"Not the environmentalists. Not the ranchers. Not the public employees. In some cases, not even the cows."
"At the first National Forest site we visited in California’s remote Modoc Plateau, nearly every plant had been chewed on by cattle. The botanists, there to track down and collect seeds from rare plants, pointed out the soil erosion from stomping hooves. The cow pies were everywhere, unavoidable on the steep roadside slope, and they crunched or squished under our boots. The seeds we had come to collect, from a delphinium only known to exist in a handful of places in the state (though more common elsewhere), were mostly gone before the botanists could preserve them—disappeared in the digestive tracts of hungry ungulates. These plants, which just a few weeks ago had been flush with purple flowers, and which the botanists had thought would now be covered in seed pods, were instead largely gnawed to stubby stalks. At the base of the hill along the river below, we could see the offending cattle. And even before we saw them, we could hear their lowing.
The cows are innocent enough, of course. But they’re unknowingly at the center of an ongoing battle between ranchers, conservationists, and the federal government. The conflict, which spans more than a century, is set to get even more heated this year, with the forthcoming release of new Bureau of Land Management rules on cattle grazing and a recent legal challenge filed by environmental groups. The outcome could permanently alter the western U.S.’s public lands.

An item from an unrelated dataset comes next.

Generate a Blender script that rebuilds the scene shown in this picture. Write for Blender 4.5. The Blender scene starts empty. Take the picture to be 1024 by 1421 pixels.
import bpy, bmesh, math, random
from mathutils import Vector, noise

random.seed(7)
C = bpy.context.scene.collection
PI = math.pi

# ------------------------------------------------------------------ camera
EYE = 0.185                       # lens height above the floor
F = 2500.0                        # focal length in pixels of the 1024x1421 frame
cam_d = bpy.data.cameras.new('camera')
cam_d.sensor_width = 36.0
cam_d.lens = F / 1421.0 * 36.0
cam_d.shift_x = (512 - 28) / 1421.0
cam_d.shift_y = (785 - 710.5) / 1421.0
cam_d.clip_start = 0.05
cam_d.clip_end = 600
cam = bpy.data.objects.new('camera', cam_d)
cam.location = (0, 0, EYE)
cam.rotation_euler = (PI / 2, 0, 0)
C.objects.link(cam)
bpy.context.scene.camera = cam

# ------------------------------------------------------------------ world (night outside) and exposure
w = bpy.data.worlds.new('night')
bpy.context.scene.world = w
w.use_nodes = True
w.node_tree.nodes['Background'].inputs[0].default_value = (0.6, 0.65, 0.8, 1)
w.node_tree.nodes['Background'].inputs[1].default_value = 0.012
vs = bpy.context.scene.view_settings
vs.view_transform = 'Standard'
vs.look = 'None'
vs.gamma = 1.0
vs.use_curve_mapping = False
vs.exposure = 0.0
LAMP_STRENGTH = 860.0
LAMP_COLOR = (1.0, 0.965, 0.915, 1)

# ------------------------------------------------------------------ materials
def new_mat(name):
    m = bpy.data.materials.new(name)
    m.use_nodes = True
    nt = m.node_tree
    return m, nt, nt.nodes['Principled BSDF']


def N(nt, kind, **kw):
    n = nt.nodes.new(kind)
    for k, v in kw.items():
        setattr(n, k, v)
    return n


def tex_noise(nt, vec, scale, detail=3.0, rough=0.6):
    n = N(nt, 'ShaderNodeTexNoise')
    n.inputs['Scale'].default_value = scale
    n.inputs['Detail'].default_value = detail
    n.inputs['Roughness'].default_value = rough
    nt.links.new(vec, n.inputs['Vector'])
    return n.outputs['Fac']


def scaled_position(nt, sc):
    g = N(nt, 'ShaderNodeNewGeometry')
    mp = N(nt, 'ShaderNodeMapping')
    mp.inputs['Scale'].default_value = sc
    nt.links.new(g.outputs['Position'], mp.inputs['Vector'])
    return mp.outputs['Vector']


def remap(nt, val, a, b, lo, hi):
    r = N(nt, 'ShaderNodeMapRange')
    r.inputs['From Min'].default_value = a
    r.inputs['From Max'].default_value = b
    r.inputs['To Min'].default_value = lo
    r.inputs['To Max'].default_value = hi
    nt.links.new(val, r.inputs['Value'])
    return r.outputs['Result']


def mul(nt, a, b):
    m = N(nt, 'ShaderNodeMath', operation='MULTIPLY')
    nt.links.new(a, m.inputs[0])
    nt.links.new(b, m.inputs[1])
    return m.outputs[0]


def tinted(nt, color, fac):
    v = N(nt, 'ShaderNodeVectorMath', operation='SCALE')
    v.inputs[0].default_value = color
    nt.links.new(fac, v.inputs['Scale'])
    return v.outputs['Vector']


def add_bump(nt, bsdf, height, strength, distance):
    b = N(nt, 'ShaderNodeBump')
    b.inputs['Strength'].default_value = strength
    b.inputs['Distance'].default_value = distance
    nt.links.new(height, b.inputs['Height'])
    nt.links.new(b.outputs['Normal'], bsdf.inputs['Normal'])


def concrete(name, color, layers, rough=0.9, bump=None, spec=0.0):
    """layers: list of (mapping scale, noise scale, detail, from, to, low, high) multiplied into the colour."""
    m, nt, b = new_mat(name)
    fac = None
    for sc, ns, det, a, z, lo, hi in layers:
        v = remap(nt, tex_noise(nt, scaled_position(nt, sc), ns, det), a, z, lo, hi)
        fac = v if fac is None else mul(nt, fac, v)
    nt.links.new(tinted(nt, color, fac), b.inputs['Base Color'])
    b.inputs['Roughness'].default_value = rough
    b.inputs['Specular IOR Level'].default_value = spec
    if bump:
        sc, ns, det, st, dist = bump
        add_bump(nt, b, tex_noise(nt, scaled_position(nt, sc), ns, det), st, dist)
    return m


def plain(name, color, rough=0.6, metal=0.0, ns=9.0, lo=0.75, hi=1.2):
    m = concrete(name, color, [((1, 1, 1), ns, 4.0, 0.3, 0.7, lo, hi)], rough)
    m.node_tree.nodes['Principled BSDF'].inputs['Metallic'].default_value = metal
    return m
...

At the field site, the botanists collected what they could of the remaining seed pods in small yellow envelopes. Christa Horn, the trip coordinator and a plant conservation researcher at the San Diego Zoo, pulled up the state records for the delphinium at our location on her field tablet. Cattle damage had been noted at this site all the way back in 2010. This time, before we moved on to the next place, Horn submitted a note to the purple plant’s digital file. She indicated that cattle damage wasn’t just present at the site but that it posed a real threat to the flower’s survival there."